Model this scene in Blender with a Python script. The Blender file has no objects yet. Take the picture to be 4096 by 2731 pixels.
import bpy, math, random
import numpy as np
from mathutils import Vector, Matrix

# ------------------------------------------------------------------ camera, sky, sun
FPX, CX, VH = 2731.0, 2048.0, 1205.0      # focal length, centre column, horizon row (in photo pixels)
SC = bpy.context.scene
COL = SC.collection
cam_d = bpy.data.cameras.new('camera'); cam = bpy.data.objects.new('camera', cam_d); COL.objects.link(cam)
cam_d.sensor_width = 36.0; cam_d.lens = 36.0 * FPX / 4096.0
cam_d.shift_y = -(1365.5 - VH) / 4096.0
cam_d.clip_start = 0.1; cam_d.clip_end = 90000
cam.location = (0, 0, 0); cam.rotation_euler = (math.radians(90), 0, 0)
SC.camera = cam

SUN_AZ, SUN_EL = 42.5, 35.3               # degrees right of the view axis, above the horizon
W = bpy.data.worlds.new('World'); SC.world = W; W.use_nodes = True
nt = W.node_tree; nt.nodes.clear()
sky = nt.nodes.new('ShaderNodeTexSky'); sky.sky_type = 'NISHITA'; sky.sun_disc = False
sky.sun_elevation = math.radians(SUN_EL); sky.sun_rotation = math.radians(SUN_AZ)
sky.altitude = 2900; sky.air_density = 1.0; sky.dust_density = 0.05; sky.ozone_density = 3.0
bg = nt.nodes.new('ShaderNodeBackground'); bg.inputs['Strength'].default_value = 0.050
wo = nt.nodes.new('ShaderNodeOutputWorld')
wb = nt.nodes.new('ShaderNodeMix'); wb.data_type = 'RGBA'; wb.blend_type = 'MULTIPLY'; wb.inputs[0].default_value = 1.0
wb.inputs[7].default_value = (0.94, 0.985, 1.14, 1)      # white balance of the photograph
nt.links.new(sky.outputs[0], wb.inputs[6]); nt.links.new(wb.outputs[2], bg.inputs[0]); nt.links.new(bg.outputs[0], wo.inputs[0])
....
Set down the lines above as they stand, starting with the first line and ending with the line that contains "from mathutils import Vector, Matrix".

Model this scene in Blender with a Python script. The Blender file has no objects yet. Take the picture to be 4096 by 2731 pixels.
import bpy, math, random
import numpy as np
from mathutils import Vector, Matrix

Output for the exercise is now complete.